From half year report
We continue to refine and adapt our model so that we are primed for further success, which will be seen in the second half of 2023 as we move back into a positive growth phase."
Business operations continue to improve significantly, with the Company in a strong position to fully exploit future improvements in advertising market conditions, and the Company expects to return to meaningful growth in H2 2023 on a year-on-year and sequential basis
Good to see some sensible posts on here.
I suppose the question will be how much downside is already in the share price following the drop on the profit warning and what bearing the HY results will have?
Will also be interesting to see what the ever optimistic Finncapp make of it all. Soon all will be revealed.
I think this is a sensible assessment of where we are.....
(Alliance News) - Audioboom Group PLC needs to prove that it can be profitable if it wants to avoid a "tough ride" on the stock market, AJ Bell said on Friday.
"When you have a hot theme investors look for ways to play it and Audioboom couldn’t have had a better name. Its share price shot up from circa GBP1.50 to more than GBP22 in just two years, helped by chatter that Amazon wanted to buy the business," AJ Bell analyst Danni Hewson commented.
"Hype has since turned to reality with the share price crashing back down as a key source of earnings has disappointed and investors question the edge Audioboom has on other podcast platforms. The advertising market continues to be weak as corporates watch their pennies for fear of an economic downturn, which means Audioboom once again cannot hit earnings forecasts."
Shares in the London-based podcast provider fell 25% to 212.00 pence each in London on Friday afternoon.
Audioboom said it expects to report lower yearly revenue and profit than expected as advertising markets prove "challenging".
The company said the advertising markets have remained challenging "for longer than anticipated", meaning that it expects to report lower revenue and adjusted earnings before interest, tax, depreciation, and amortisation than previously forecast.
However, the firm added that it expects that markets will improve, and is "in prime position to take advantage when they do".

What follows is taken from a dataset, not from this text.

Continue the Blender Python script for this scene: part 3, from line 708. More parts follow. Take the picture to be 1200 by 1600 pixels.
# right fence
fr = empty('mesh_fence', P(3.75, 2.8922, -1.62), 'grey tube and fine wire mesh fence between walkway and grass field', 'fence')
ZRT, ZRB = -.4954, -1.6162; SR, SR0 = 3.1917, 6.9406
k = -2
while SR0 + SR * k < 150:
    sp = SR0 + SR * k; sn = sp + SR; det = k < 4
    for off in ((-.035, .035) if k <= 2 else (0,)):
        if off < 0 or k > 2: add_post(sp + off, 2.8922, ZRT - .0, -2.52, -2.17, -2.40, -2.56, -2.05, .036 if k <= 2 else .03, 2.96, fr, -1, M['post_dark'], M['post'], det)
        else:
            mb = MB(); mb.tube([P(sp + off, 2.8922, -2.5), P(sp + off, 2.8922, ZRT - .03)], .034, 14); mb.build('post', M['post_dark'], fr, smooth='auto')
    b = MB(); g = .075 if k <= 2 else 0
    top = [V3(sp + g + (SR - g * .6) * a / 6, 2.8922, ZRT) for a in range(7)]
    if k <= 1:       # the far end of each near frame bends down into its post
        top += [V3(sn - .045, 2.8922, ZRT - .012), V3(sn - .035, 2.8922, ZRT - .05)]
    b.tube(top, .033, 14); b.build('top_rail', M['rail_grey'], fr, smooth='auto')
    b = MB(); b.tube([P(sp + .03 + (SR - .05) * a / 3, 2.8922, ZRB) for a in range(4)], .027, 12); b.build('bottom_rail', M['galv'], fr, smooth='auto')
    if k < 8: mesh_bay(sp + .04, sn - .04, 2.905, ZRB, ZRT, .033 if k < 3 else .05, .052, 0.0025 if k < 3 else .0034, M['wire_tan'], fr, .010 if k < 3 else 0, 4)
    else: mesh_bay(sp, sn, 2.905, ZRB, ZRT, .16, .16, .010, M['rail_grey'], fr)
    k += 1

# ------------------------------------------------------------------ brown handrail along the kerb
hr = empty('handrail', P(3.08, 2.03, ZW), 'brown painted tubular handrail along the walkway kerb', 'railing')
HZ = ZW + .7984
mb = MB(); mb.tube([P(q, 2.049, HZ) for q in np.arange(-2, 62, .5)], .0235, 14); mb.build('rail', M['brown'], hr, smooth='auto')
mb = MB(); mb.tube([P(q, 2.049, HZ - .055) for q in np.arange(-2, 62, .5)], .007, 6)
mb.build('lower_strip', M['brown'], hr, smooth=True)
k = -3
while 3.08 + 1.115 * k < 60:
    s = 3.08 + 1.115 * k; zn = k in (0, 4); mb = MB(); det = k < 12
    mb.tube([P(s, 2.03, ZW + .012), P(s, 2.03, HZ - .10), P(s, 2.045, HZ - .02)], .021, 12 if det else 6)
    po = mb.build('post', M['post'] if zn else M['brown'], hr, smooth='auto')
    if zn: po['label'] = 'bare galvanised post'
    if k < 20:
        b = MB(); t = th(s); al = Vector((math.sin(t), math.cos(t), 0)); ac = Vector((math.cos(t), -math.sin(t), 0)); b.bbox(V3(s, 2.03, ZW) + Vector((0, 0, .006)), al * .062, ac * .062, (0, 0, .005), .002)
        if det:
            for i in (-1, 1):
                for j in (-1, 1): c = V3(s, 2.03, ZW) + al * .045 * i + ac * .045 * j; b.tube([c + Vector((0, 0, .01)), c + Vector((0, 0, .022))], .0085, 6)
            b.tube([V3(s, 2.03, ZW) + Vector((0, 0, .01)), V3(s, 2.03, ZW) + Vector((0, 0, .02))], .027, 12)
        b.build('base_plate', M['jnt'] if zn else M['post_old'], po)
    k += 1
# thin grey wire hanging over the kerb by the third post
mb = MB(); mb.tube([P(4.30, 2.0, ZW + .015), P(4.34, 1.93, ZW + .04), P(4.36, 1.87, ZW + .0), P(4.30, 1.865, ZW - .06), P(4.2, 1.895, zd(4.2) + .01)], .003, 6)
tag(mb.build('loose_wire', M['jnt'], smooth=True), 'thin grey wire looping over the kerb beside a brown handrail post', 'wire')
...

"In strong economic conditions, Audioboom should in theory thrive thanks to greater advertising income, but it needs to show that its business can be profitable in more uncertain times. Until there is proof, it could be a tough ride for the company on the stock market," Hewson said.
FinnCap's Michael Hill noted the silver linings in Audioboom's release, however, commenting: "As management gains further clarity on the outlook for FY23, we place our forecasts under review at this point and expect to re-establish forecasts at the H1 results in mid-July. As demonstrated by the record operating metrics, the platform remains excellently positioned to capitalise when the advertising market improves".
The firm said it continues to see "good" like-for-like revenue and growth in operation key performance indicators, with this performance expected to be maintained through to the second half of the year.
Meanwhile, the firm also said it has launched new partnerships with "top tier podcasters".